March 15, 2009
My life revolves around tables. When I teach, I prefer to teach and sit with students at tables. Desk—though useful in many situations—never feel write in my classes (except Greek). I spend time with my family around the table. It is some of the most challenging and joyful time of my life. We have a boisterous family. Yesterday, at the Veritas Academy Open House, a worried father asked me if our grammar school turns students into regimented, robotic sorts of people because it is structured. I assured him that as a father of three young girls that I have not noticed such an effect. On the contrary, they seem to be livelier each day. Around the table we have had to institute certain rules—from the mundane: “One person talks at a time”; to the respectful: “Do not interrupt Mommy or Daddy”; to the odd: “No individual singing at the table.” We love to sing, but four different songs by four different girls is…well…less than joyful. Bad table manners or behavior destroy the joy and fellowship of the table. The tables are important to us.
Still, there are these tables—nay four that interest us particularly. . . .
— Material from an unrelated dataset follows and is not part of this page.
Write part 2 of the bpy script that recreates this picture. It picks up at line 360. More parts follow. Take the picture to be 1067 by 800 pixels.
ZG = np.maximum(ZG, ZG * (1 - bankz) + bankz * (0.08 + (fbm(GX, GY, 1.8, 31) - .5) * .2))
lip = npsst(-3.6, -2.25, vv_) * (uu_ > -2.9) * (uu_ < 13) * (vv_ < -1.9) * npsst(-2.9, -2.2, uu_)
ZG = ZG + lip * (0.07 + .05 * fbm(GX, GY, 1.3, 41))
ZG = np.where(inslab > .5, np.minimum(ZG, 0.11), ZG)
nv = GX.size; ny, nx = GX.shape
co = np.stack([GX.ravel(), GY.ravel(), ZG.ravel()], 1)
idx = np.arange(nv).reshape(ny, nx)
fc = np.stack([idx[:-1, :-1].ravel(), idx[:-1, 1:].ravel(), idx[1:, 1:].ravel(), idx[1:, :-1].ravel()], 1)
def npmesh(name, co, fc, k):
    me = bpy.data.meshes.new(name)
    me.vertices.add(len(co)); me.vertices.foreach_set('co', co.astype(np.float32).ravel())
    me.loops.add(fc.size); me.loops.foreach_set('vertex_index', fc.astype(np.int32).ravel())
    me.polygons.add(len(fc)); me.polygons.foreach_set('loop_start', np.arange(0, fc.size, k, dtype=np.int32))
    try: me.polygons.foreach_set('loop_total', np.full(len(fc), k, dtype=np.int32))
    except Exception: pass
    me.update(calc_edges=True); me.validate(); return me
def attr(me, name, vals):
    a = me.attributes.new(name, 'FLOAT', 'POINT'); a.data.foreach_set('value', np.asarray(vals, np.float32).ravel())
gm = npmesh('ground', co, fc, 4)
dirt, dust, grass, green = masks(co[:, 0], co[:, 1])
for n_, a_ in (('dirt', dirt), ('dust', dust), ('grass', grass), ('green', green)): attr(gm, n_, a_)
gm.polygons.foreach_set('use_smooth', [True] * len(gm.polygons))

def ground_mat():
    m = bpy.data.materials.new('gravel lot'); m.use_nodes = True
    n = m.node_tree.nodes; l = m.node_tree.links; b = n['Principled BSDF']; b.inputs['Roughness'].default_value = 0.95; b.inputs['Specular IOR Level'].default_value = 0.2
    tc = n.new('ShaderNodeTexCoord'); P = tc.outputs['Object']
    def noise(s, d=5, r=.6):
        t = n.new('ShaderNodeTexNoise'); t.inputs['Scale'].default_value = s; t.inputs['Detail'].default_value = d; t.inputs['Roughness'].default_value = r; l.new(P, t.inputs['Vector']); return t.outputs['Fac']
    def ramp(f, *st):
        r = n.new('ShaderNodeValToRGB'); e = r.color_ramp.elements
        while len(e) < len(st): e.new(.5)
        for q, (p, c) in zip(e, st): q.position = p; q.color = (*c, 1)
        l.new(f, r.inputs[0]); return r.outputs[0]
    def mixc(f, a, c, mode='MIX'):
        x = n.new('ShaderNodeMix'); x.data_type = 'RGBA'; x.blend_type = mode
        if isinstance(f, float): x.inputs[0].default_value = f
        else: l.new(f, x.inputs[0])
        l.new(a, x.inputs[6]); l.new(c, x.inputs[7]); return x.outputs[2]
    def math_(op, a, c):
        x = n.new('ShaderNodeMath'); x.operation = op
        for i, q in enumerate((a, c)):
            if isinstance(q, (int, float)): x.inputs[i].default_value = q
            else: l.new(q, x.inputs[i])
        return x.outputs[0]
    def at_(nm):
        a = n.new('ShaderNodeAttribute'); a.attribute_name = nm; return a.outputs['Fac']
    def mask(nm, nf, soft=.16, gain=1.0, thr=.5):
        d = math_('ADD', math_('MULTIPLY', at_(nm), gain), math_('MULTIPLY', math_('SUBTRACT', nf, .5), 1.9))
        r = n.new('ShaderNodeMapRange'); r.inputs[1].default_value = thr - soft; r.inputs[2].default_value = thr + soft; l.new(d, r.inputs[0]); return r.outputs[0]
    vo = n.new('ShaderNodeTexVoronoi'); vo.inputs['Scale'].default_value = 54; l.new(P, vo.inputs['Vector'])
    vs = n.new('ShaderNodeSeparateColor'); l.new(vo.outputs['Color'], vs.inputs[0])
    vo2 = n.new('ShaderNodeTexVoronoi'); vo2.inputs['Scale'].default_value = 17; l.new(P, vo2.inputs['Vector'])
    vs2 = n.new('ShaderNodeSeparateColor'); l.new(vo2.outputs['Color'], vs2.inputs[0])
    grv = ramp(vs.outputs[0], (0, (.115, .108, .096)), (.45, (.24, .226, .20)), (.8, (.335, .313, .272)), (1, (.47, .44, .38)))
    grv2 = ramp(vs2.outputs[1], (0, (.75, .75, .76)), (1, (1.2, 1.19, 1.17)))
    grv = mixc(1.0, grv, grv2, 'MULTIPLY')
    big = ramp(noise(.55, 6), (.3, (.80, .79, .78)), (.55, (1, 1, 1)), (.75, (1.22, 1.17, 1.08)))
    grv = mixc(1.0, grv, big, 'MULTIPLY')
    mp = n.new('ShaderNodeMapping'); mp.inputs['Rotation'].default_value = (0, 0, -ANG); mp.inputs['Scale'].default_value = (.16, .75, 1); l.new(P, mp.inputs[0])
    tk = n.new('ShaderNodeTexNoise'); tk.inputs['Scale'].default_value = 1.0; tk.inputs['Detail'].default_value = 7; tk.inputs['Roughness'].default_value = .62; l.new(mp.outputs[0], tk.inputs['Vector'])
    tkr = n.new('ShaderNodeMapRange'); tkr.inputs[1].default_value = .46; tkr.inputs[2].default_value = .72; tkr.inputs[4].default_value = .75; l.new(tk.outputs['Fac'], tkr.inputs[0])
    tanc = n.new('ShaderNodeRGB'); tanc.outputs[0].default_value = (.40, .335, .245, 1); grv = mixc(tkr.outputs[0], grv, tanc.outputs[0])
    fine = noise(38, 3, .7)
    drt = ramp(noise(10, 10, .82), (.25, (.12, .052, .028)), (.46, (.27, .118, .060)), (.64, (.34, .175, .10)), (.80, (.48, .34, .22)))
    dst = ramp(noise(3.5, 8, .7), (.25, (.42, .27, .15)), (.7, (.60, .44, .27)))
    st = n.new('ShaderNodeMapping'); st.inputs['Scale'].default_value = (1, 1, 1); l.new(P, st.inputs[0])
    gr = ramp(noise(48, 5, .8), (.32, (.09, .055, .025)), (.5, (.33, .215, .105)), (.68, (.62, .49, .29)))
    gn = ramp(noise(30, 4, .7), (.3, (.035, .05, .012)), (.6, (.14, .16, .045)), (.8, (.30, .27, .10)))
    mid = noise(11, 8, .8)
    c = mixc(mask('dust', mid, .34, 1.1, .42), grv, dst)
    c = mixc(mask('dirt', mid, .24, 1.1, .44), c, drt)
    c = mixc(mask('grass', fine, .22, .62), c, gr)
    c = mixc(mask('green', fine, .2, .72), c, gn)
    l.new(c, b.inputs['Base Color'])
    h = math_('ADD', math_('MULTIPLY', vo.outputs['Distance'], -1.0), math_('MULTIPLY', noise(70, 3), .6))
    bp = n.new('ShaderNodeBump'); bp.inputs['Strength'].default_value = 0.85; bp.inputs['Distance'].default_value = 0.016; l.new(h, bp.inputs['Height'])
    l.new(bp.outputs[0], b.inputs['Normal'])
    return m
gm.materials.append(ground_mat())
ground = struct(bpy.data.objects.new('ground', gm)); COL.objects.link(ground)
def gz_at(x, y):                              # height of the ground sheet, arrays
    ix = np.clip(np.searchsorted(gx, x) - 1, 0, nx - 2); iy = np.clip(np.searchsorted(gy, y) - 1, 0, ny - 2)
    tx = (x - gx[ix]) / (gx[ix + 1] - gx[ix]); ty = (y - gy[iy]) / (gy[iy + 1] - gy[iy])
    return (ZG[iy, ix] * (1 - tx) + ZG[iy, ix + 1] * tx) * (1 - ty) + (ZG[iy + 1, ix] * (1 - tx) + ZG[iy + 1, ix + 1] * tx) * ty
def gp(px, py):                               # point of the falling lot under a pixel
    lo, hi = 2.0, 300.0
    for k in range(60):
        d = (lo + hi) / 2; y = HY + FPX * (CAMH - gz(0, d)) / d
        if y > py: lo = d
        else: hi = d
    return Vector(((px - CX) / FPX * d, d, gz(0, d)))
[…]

We love these tables. Perhaps we are just a nutty family, but the tables themselves are important. So, here is a short synopsis of our table life (with and implicit recommendations that you should carefully choose and love your tables):
- Our kitchen table. This is the center of our family life in the winter. (We eat outside in the spring, summer and fall.) We got this table for Christmas. Emily’s father, Glenn, made the table from cherry wood that he harvested from the land where Emily grew up. It is a beautiful table made to the exact specifications of our particular kitchen and family. Clear in its lines. Emily and I love to just sit and look at it.
- Our outside table. This is the table at which we take most of our family meals—assuming good weather—from April to October. I put it out last weekend. I could not wait any longer. Again, this was made by Emily’s father. It is an incredible table. He constructed it so wisely. The benches are reinforced, without being bulky. Four large men can sit on them without a noticeable bend. The table itself is sturdy but it, to me, has an extraordinary elegance. It is built to last. I know this because my father, George, values it. Just after Emily’s father gave us the table (he made one for all of his children, I believe). My father visited from Indiana. We were sitting at the table waiting for a meal watching my girls play. Almost immediately, after sitting down at the table, my father began his commentary. “My, this is a fine table.” Soon he was feeling the wood, looking under the table, examining how the benches were constructed. He was even more impressed. I did not know how impressed he was until a few weeks later he called me from Indiana. He told me to take the cordless phone outside along with a tape measure. He wanted exact measurements of the table because he was constructing a twin in Indiana. To be fair it is not a twin. My father also constructed small end benches. I chuckled to myself as I called out the measurements. This was one of the highest complements my father could give to my father-in-law.
- Our third table is our dining room table. It has less of the familial meaning than the others. It represents this fine County. My mother and father-in-law found it and its china cabinet at a sale for $200. We snapped it up. Frugality rules. It can expand to seat twelve. It also seats as few as six without seeming too spread out. At this table we feast. Being part of a church and community that is trying to renew the feasting habits of Christians is a pleasure. Most of my friends throw their feasts on Saturday night. We feast on Sunday afternoon. Not because we are standoffish (sometimes we cheat by feasting twice), but because we come out of family traditions that feasted on Sunday afternoons after church. Our girls love the feast. They cook. They make hors devours. They light the candles. Emily (and increasingly Maddy) are extraordinary cooks. We feast with good food, good drink and joyful reverie. We have fun traditions. At Epiphany we start two new white candles. One is the Jews and the other the Gentiles. These candles remind the girls of our Jewish foundation and of the Gentile inclusion. We light these candles for every Sabbath feast over the winter. They race to see which will get to the bottom first. (The Jews are in first place right now.) We know that when they are done. Spring will be here. This feasting is the center of our family life and the heart of our joy.
- The “eschatological” table. There is some talk of a table from Indiana making a move to Pennsylvania. Right now it is the table in my parents’ kitchen. The table belonged originally to my great-grandfather Fischer. It could seat 20 (and needed to because he had 15 children). My great-grandfather Ranes also dined often around that table being the family doctor for the Fischers. He delivered most of the 15 children (for around $4.25 a piece). He even had one of the children placed in the warm oven because it was sickly—I think that that was my grandfather. Little did he know! The story goes that Doctor Ranes was always careful to arrive for his numerous house calls at meal time—great-grandmother Fischer was reputed to be a fabulous cook. The story comes down to me from both sides of the family. That I and my children could dine at that table thrills me to no end. We are in the market for chairs.
One day, I hope that we will all sit down at the table—that we will talk with our ancestors and laugh with them as they laugh with us. Until then, we will enjoy our tables here and long for even greater feasts to come.